Tuesday, December 20, 2011

The Wonderful Mrs. Jane Bennet Davis

Ciera and I were so happy to be there. Portland was part of our journey north to start our own life. Mama took us in and she was wonderful. The first day I bought groceries and she slipped me some cash, “you should never have to pay for groceries here.”

Over the summer we spent a great deal of time together. I would happily come downstairs and grab a cup of coffee. Then we would read the newspaper together, trading sections as we finished them. Then, after I read the comics and Ciera had woken up, we would dig into the crossword until we were stumped. Mama was much better than Ciera or I. She never gave herself enough credit for her achievements. She could easily fill out 60-75% of a crossword well before Ciera or I even rolled out of bed.

The summer was a gray one, but I only remember beautiful days with her. We potted her hanging plant. A beautiful red flowering plant that swayed gently in the breeze. Over the summer one red bloom turned into hundreds.

Mama fed seeds to the squirrels.

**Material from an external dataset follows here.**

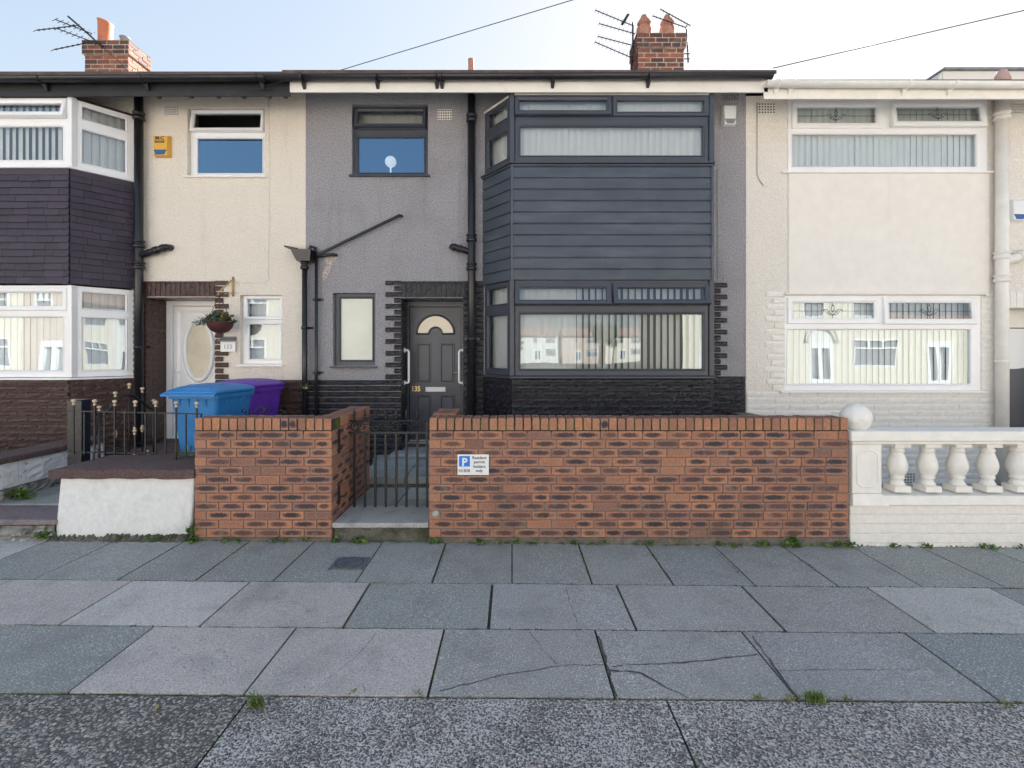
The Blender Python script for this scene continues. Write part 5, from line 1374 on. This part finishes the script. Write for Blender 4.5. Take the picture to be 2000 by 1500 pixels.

In the morning they would come by the door and rap on the glass, trying to get in. She would take a handful and lay it in front of the squirrels.

She and Kerry the cat had a special bond; Mama would scold her or talk to her, knowing exactly what she wanted. I often tried to decipher what Kerry's belligerent pawings at the door or at the chair meant; Mama knew exactly. “We have a special language,” she used to say. I always thought it was funny because they were such close little companions. Kerry would try to get up on the chair with her, one of the few people that cat was ever affectionate with. Kerry would stand guard in the halls at night, or sleep on the bed with her. They matched each other well; both were beautiful and tiny; set in their ways but in a gentle way—one devoid of stubbornness.

One evening I brought a duckling that Ciera had volunteered to take care of home. Mama was excited to see it, “isn't that so adorable!” With her faint southern accent everything that came from her mouth was honey.

We celebrated her 82nd birthday. She dressed up in a pink suit, drank a little too much red wine, and had a wonderful time. We all did. I put on a shirt and tie to really make it a celebration. The family got together every Sunday night for Family Dinner but this was a special occasion.

Seeing her all summer was one of the most important parts of my life. That I had the good fortune to graduate college and be totally aimless for a summer was worth all of the personal uncertainty. As much as Ciera and I were worried about jobs and finding an apartment and a place to live and a place to be, I found in Mama a true and wonderful support.

With her passage, Ciera and I now have a very noticeable hole in our lives. She brought us in in her perfectly magnanimous way; the southern belle gave us so much. I only wish I had been able to give more of it back; that the summer hadn't ended, and that I could have just one more quiet morning with her. The cat sitting by her side, the red blossoms hanging under her white awning over the deck, the sun peeking through the big trees in the backyard, the smell of coffee and bacon, a nearly finished crossword, and Mama sitting there—humming lightly to herself.